Interviews & Surveys

Interviews and surveys put yourself away from self obsession and in charge of your material. How do we experience the power of words and organize them in logical sequence?

 1. Interviews. Interviews involve the role-playing situation of interviewer versus interviewee. Listen to not only the exact words from the person telling a story, but also how they are spoken. You need to describe the setting(s) and interviewees (e.g., age, appearance, sex, occupation) in writing and/or through photos. You can also use attributions and direct quotes to reflect their reactions and emotions to the questions. The attribution should be used as you would use them in conversation. The attribute is either placed at the end or buried in the middle--i.e., inside the direct quotation. In addition to said, other verbs are used for attribution, such as added, continued, replied, answered, asked, commented, explained, remarked, suggested, reported, repeated, concluded, asserted, averred, declared, stated, exclaimed, commanded, shouted, screamed, and cried .

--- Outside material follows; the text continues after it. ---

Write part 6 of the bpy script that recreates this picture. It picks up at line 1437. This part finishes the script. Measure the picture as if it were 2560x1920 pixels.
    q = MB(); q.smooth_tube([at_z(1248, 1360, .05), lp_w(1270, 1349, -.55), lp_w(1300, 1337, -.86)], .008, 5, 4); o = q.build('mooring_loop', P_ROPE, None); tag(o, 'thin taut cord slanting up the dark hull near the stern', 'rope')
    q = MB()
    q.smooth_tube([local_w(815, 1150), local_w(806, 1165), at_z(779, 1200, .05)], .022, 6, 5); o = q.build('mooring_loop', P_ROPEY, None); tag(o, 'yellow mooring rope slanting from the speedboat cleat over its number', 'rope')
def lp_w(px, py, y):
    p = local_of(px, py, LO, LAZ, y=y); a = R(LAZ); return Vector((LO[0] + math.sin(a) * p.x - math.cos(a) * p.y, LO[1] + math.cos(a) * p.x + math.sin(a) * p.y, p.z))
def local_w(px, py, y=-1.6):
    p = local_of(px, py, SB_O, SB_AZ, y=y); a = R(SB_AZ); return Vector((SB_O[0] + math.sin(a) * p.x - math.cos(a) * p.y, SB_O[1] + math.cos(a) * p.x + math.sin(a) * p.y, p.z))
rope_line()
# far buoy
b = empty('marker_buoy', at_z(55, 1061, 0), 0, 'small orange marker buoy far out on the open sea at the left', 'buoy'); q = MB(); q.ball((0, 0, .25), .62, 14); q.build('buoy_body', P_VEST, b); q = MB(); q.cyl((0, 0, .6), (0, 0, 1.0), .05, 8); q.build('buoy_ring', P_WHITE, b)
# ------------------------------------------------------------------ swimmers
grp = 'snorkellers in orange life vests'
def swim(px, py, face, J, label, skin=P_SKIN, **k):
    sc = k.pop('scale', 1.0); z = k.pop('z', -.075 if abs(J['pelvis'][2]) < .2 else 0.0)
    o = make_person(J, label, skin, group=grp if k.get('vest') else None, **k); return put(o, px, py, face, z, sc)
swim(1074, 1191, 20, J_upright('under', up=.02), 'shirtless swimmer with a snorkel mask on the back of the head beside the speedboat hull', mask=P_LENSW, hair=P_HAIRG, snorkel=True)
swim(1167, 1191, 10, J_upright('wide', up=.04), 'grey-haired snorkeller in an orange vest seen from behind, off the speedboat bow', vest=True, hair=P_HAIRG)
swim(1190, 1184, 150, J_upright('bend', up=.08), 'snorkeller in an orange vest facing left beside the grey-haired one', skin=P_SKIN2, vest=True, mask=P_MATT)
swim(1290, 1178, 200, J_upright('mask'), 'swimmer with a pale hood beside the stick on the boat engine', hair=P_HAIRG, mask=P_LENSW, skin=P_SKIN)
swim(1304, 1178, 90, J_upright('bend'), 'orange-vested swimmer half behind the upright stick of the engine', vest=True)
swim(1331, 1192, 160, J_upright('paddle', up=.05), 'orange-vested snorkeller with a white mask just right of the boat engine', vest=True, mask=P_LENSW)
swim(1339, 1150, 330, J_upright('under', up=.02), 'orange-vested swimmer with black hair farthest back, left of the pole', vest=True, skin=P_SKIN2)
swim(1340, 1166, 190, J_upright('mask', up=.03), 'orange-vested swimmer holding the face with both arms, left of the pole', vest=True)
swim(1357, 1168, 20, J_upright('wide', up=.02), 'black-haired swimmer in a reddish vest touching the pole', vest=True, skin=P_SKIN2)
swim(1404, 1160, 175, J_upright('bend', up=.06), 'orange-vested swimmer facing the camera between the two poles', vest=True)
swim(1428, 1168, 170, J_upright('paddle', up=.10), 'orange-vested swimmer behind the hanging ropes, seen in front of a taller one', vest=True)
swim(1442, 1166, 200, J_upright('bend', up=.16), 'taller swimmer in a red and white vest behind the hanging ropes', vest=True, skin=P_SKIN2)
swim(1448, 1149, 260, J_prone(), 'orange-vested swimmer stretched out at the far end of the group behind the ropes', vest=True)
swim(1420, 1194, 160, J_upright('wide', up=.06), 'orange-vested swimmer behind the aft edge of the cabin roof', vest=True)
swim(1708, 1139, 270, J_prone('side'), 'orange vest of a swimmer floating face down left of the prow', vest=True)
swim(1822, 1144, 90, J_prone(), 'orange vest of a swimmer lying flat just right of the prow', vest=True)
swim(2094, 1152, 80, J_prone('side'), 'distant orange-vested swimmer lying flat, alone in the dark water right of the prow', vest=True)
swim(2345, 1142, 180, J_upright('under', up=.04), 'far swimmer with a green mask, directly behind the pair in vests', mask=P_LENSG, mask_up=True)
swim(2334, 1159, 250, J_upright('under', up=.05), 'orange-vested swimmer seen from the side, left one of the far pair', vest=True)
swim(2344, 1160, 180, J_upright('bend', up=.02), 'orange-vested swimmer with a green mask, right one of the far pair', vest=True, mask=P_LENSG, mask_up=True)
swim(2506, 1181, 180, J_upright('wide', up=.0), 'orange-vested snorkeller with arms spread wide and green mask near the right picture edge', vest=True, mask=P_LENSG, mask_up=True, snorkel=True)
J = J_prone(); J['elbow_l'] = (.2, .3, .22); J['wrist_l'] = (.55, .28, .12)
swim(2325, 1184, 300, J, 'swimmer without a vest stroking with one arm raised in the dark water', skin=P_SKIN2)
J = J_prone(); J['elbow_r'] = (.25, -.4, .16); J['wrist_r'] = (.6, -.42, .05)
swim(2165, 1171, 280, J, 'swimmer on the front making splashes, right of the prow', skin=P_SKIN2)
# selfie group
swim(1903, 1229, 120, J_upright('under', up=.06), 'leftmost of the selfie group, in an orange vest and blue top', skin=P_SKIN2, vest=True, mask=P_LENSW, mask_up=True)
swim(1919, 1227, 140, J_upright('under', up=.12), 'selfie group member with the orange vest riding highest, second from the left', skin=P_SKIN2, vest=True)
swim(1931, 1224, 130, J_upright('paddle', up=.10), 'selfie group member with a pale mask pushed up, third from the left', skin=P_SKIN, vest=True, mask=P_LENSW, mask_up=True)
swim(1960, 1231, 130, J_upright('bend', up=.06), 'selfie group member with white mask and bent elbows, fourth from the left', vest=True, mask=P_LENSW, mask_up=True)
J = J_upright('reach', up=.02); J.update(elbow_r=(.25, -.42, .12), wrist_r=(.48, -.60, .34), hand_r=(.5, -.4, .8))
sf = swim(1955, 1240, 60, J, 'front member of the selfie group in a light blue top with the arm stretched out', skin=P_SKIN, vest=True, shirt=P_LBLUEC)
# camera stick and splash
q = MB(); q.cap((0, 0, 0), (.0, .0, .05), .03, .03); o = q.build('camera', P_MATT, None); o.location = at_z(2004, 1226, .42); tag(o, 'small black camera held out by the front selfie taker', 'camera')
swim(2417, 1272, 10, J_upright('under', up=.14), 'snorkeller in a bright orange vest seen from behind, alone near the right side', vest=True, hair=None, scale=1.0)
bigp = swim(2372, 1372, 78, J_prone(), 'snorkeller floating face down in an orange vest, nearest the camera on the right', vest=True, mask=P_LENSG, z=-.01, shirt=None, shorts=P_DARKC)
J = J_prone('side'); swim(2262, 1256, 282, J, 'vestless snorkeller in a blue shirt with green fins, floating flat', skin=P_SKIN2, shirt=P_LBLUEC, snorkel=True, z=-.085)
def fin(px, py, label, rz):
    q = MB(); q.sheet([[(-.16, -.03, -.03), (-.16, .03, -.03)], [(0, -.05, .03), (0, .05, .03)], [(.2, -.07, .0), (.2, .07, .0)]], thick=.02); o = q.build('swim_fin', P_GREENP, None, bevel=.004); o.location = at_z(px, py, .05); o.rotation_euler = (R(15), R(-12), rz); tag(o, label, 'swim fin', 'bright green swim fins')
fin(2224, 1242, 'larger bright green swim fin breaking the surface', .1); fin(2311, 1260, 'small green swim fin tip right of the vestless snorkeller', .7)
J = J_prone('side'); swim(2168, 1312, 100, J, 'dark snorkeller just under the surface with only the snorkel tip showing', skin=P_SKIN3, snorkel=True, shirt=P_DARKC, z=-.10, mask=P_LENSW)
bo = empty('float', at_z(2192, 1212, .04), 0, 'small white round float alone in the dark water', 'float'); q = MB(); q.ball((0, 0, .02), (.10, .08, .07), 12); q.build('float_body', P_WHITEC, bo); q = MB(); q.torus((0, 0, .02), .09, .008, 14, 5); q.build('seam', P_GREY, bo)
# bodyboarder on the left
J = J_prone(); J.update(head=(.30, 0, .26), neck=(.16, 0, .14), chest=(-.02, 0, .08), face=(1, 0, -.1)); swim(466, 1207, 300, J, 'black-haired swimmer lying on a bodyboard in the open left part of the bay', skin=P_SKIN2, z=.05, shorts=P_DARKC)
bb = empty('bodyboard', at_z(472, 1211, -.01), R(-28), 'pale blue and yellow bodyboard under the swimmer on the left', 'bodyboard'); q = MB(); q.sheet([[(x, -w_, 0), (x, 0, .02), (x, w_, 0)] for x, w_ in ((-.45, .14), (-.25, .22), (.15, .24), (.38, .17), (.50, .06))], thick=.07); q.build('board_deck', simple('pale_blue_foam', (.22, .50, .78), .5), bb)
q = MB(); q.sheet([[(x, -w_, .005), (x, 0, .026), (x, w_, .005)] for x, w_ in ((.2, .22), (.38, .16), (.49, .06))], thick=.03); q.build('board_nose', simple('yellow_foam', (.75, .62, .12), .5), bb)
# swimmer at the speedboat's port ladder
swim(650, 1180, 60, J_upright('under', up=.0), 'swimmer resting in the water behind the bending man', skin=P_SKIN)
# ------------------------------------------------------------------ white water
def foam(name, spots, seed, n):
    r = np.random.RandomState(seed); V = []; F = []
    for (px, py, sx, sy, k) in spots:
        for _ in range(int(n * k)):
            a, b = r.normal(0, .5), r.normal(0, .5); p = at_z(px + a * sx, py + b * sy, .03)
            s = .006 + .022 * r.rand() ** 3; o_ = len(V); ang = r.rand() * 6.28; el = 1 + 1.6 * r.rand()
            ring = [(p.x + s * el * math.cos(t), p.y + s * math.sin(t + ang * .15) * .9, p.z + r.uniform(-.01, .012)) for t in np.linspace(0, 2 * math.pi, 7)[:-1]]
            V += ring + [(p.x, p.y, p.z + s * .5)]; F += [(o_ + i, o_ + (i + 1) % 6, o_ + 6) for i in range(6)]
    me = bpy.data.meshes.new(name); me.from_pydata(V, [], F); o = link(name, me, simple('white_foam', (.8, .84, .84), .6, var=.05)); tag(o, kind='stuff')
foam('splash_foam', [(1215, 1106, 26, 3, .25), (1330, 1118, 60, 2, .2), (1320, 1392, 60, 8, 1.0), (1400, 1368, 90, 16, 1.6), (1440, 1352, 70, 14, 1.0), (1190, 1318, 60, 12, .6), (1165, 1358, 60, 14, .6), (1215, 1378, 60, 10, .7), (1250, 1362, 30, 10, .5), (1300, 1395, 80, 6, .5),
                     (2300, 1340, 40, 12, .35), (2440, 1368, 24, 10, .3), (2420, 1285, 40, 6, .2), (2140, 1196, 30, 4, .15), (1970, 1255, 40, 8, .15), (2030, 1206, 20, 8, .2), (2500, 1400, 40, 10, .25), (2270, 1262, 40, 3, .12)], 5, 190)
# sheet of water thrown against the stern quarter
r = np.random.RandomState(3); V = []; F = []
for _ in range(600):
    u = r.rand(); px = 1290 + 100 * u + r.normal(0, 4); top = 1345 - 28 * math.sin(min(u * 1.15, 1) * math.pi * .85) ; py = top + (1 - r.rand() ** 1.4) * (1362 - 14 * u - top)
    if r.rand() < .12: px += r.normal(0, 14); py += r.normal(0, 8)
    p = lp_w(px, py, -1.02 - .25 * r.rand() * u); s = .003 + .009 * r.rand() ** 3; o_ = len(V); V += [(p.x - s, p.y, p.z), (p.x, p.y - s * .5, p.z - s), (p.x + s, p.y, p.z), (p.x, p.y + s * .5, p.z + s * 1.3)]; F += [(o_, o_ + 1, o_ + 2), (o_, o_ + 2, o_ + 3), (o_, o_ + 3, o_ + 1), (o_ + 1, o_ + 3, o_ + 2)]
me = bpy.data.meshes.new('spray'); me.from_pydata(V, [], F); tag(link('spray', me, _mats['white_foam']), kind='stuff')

2. Surveys. A survey involves a larger amount of facts or opinions with a pool of sources, numbers and results. Be specific about what (e.g., issues, topics, applications, and sample size), who (responders, target audiences, selected population, specific political, civic, or professional groups), when (the survey delivery time and length), where (national or regional polls), why (administrative, commercial, or scientific purposes) and how (face-to-face, online, or telephone). Questions may be open-ended or closed, such as do you approve/favor...?, including rating on a scale or ranking of various alternatives. The results should be presented in  anonymous summaries, such as statistical tables, graphics, and charts.